Ao continuar a desconsiderar as perspetivas dos Estados não-ocidentais (e, inclusivamente, dos teóricos não-ocidentais), a disciplina de RI perpetua falsas asserções sobre a política mundial, tais como as enumeradas por Acharya (2016): “a celebração da Guerra Fria como um longo período de paz, a exclusão das guerras coloniais na construção dos fundamentos da Teoria da Paz Democrática, e a tendência inicial na literatura construtivista para se negligenciar a criação de normas por atores não-ocidentais” [tradução livre]. Silenciar o racismo em RI faz com que aspetos de ordem internacional sejam dispensados pela academia e que se continue a negar a existência de um sistema que não conseguiu, totalmente, romper com os preceitos anteriores e acomodar os interesses do “resto”.

Tânia Liberato
Aluna de Licenciatura em Ciência Política e Relações Internacionais

NOVA-FCSH

Bibliografia

Acharya, A. (2000).
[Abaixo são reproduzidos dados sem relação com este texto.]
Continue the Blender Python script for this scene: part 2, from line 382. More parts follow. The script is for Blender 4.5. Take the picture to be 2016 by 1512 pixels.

Ethnocentrism and Emancipatory IR Theory. In S. Arnold, & J. M. Bier, Displacing Security (pp. 1-18). Toronto: Centre for International and Security Studies.

 

Acharya, A. (2016). Advancing Global IR: Challenges, Contentions, and Contributions. International Studies Review, 18, 4-15.

 

Henderson, E. A. (2013). Hidden in plain sight: Racism in International Relations Theory. Cambridge Review of International Affairs, 26(1), 71-92.

 

Hobson, J. M. (2015). Re-Embedding the Global Colour Line Within Post-1945 International Theory. In A. Anievas, N. Manchanda, & R. Shilliam, Race and Racism in International Relations: Confronting the Global Colour Line (pp. 81-97). Londres: Routledge.

 

Le Melle, T. J. (2009). Race in International Relations. International Studies Perspectives, 10, 77-83.

 

Persaud, R. B., & Walker, R. B. (2001). Race in International Relations. Alternatives, 26(4), 373-376.

 

Vincent, R. J. (1982). Race in International Relations. International Affairs, 58(4), 658-670.

 

Vitalis, R. (2000). The Graceful and Generous Liberal Gesture: Making Racism Invisible in American International Relations. Millennium: Journal of International Studies, 29(2), 331-356.